The fact you worry about it does mean something. It really does. I know it bothers you a lot and the least I can do is let others who are more wanting of their stuff to get done, get done first, regardless of what affects it can have on me, since it's just better that way.
Talking to friends about such moods is difficult, most people have no clue how to deal with it. None, some try, others just break down and slide across the subject because they can't figure out how it works. Many would just see your negativity and mood and brushing off their advice as not caring or you just being a dick.

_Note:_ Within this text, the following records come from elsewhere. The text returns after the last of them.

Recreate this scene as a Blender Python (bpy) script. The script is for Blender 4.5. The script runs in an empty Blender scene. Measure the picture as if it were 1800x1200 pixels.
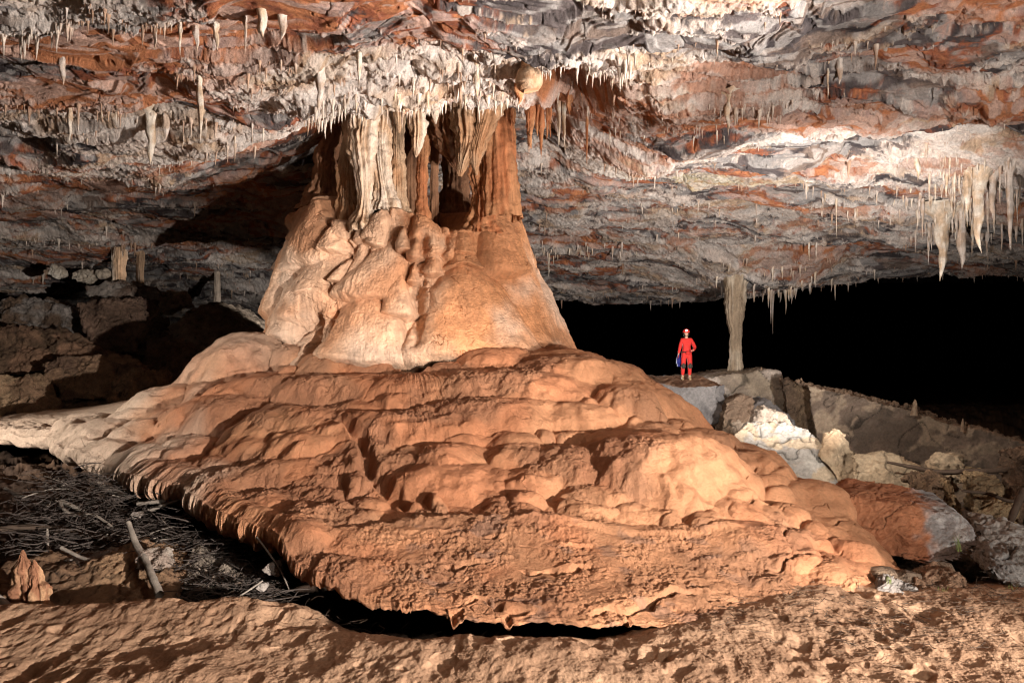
import bpy, bmesh, math, random
import numpy as np
from mathutils import Vector
R = math.radians
sc = bpy.context.scene
F = 1400.0                                   # focal length in photo pixels (1800 wide)

def P(px, py, Y):                            # photo pixel + distance -> point in the cave
    return np.array([(px-900)/F*Y, Y, (600-py)/F*Y])

# ---------------------------------------------------------------- camera, world, flashes, exposure
cam = bpy.data.objects.new('camera', bpy.data.cameras.new('camera'))
sc.collection.objects.link(cam)
cam.location = (0, 0, 0); cam.rotation_euler = (R(90), 0, 0)
cam.data.sensor_width = 36; cam.data.lens = 36*F/1800
cam.data.clip_start = 0.1; cam.data.clip_end = 500
sc.camera = cam

w = bpy.data.worlds.new('World'); sc.world = w; w.use_nodes = True
w.node_tree.nodes['Background'].inputs[0].default_value = (0.6, 0.7, 1.0, 1)
w.node_tree.nodes['Background'].inputs[1].default_value = 0.0

def flash(name, loc, target, power, size=60, blend=.5, radius=.12, col=(1, .95, .9)):
    l = bpy.data.lights.new(name, 'SPOT'); l.energy = power; l.spot_size = R(size); l.spot_blend = blend
    l.shadow_soft_size = radius; l.color = col
    o = bpy.data.objects.new(name, l); sc.collection.objects.link(o)
    o.location = loc
    d = Vector(target)-Vector(loc)
    o.rotation_euler = d.to_track_quat('-Z', 'Y').to_euler()
    return o
flash('flash_key', (10.0, -3.0, -1.0), (-5.4, 15.0, -5.9), 29000, 46, .5, .12, (1, .96, .92))          # the photographer's main flash, right of the camera
flash('flash_ceiling', (13.0, 7.0, -2.4), (-8.0, 12.2, 7.0), 23000, 52, .7, .12, (1, .96, .93))
flash('fill_right', (11.5, -2.0, -.8), (6.6, 12.0, -2.7), 7000, 30, .6, .1, (1, .96, .92))  # added lamp: brightens the right front rocks outside the key's cone
flash('flash_column', (8.0, 3.0, -1.9), (-2.2, 19, 2.9), 7500, 24, .5, .1, (1, .93, .87))
flash('fill_ceiling_right', (9.5, 4.0, -1.6), (4.0, 16, 6.0), 5400, 80, .8, .12, (1, .96, .93))  # added lamp to fill the right half of the ceiling
flash('flash_ceiling_far', (7.6, 15.0, -1.4), (6.0, 24, 4.8), 4600, 110, .8, .14, (1, .97, .95))
flash('flash_rocks', (4.7, 14.6, .9), (10.2, 20.5, -2.6), 950, 80, .6, .1, (1, .95, .88))
flash('flash_caver', (4.6, 24.5, -.2), (7.4, 29.5, .2), 230, 60, .6, .08, (1, .97, .95))
flash('flash_behind_caver', (5.4, 32.5, -.9), (5.9, 27.5, -.6), 500, 70, .6, .08, (1, 1, 1))
flash('flash_far_left', (-6.5, 27.5, .4), (-15.5, 35, .9), 950, 60, .6, .1, (1, .98, .96))
flash('flash_left_edge', (-17.0, 12.5, .2), (-8.0, 17, -1.2), 4800, 40, .7, .1, (1, .96, .9))
flash('flash_sand', (6.0, -0.5, .9), (1.8, 8.2, -3.4), 1350, 56, .7, .1, (1, .93, .86))

flash('fill_left_rocks', (-9.5, 14.5, .6), (-14.0, 25, -2.6), 85, 52, .8, .1, (1, .85, .7))  # added weak warm lamp that lifts the dark left boulders

sc.view_settings.view_transform = 'Standard'; sc.view_settings.look = 'None'
sc.view_settings.exposure = 0.3; sc.view_settings.gamma = 1
sc.cycles.use_denoising = True; sc.cycles.filter_width = 1.15
sc.cycles.max_bounces = 5; sc.cycles.diffuse_bounces = 2; sc.cycles.glossy_bounces = 1

# ---------------------------------------------------------------- noise
def _hash(ix, iy, iz, s):
    h = (ix.astype(np.int64)*374761393 + iy.astype(np.int64)*668265263 + iz*2147483647 + s*974634777) & 0xffffffff
    h = ((h ^ (h >> 13))*1274126177) & 0xffffffff
    return (h ^ (h >> 16)) & 0xffffffff
_ang = np.linspace(0, 2*np.pi, 256, endpoint=False)
_gx = np.cos(_ang).astype(np.float32); _gy = np.sin(_ang).astype(np.float32)
_rng = np.random.RandomState(5)
_g3 = _rng.normal(size=(256, 3)); _g3 = (_g3/np.linalg.norm(_g3, axis=1)[:, None]).astype(np.float32)
def pn2(x, y, s=0):
    x = np.asarray(x, np.float32); y = np.asarray(y, np.float32)
    xi = np.floor(x); yi = np.floor(y); xf = x-xi; yf = y-yi
    u = xf*xf*xf*(xf*(xf*6-15)+10); v = yf*yf*yf*(yf*(yf*6-15)+10)
    def g(dx, dy):
        h = _hash(xi+dx, yi+dy, 0, s) & 255
        return _gx[h]*(xf-dx)+_gy[h]*(yf-dy)
    a = g(0, 0); b = g(1, 0); c = g(0, 1); d = g(1, 1)
    return (a+(b-a)*u + ((c+(d-c)*u)-(a+(b-a)*u))*v)*1.5
def fbm2(x, y, o=4, s=0, gain=.5):
    r = 0; a = 1
    for k in range(o):
        r = r + a*pn2(x*2**k+k*7.3, y*2**k+k*3.1, s+k*17); a *= gain
    return r
def rid2(x, y, o=4, s=0, gain=.5):
    r = 0; a = 1
    for k in range(o):
        r = r + a*(1-2*np.abs(pn2(x*2**k+k*7.3, y*2**k+k*3.1, s+k*17))); a *= gain
    return r
def pn3(p, s=0):
    p = np.asarray(p, np.float32); pi = np.floor(p); f = p-pi
    u = f*f*f*(f*(f*6-15)+10)
    def g(a, b, c):
        h = _hash(pi[:, 0]+a, pi[:, 1]+b, (pi[:, 2]+c).astype(np.int64), s) & 255
        G = _g3[h]; return G[:, 0]*(f[:, 0]-a)+G[:, 1]*(f[:, 1]-b)+G[:, 2]*(f[:, 2]-c)
    L = lambda a, b, t: a+(b-a)*t
    return L(L(L(g(0, 0, 0), g(1, 0, 0), u[:, 0]), L(g(0, 1, 0), g(1, 1, 0), u[:, 0]), u[:, 1]),
             L(L(g(0, 0, 1), g(1, 0, 1), u[:, 0]), L(g(0, 1, 1), g(1, 1, 1), u[:, 0]), u[:, 1]), u[:, 2])*1.6
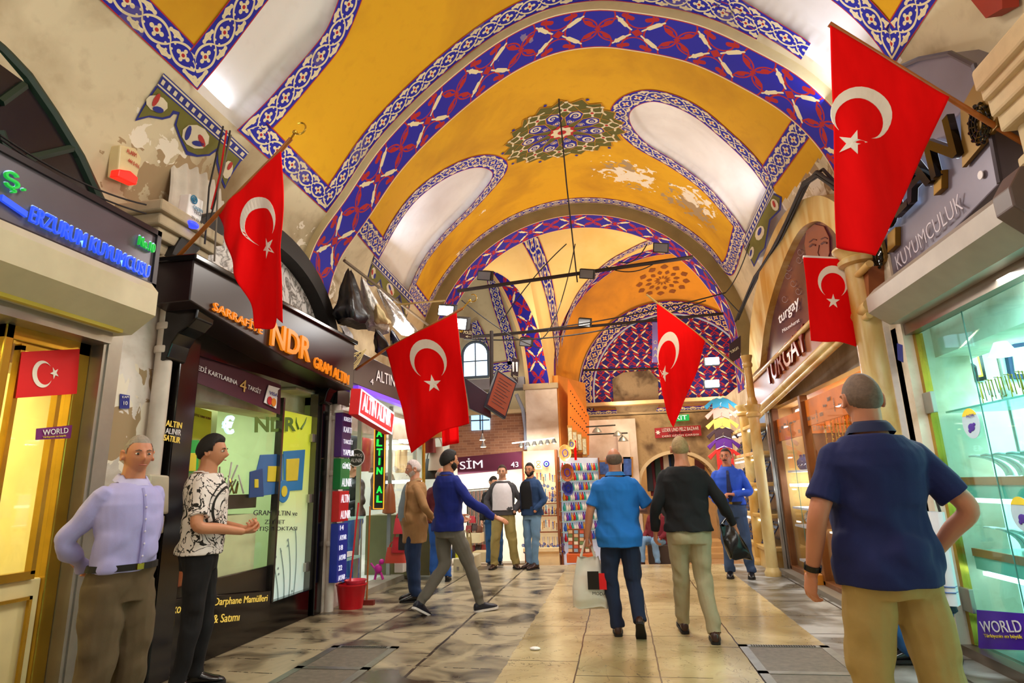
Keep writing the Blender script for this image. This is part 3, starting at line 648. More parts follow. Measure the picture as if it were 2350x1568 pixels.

It's not that, it's not you that id putting you there, it's the depression that's putting you there. Some people think it's just you making yourself be sad and act the way you do. A depression in itself can be an entity that has it's own sways and motions to it, and affects how you are. Even to the point you would want it one way, but your depression makes it another. Like you're walled in watching yourself being played by your own depression. Of course I am not sure how long, deep, and controlling your depression is/can be.
I used to be able to hide it well from everyone, now I can only hide it well from a slight majority and even that is slipping. It is good that you are taking steps to try to curve your problem, to do what you can to make it better. You can't let your depression control you and come back over and over again. I don't want you to have your depression be a normal state, it's no fun. It would only make your goals even harder to reach.
Anyway, I may be a depressive fuck who vents, moans, and yells at people as my body drives me to try to be angry rather than depressed since that's only emotion that I can do that doesn't depress me right now, but I have ten years of dealing with depressions, namely mine, but I talked to others with depressions. So the point I will make is, if you poke me and want to talk about it, we can. I can give you my best advice and help and I can hope it works better for you than it does for me. Though I am still here so has to account for something.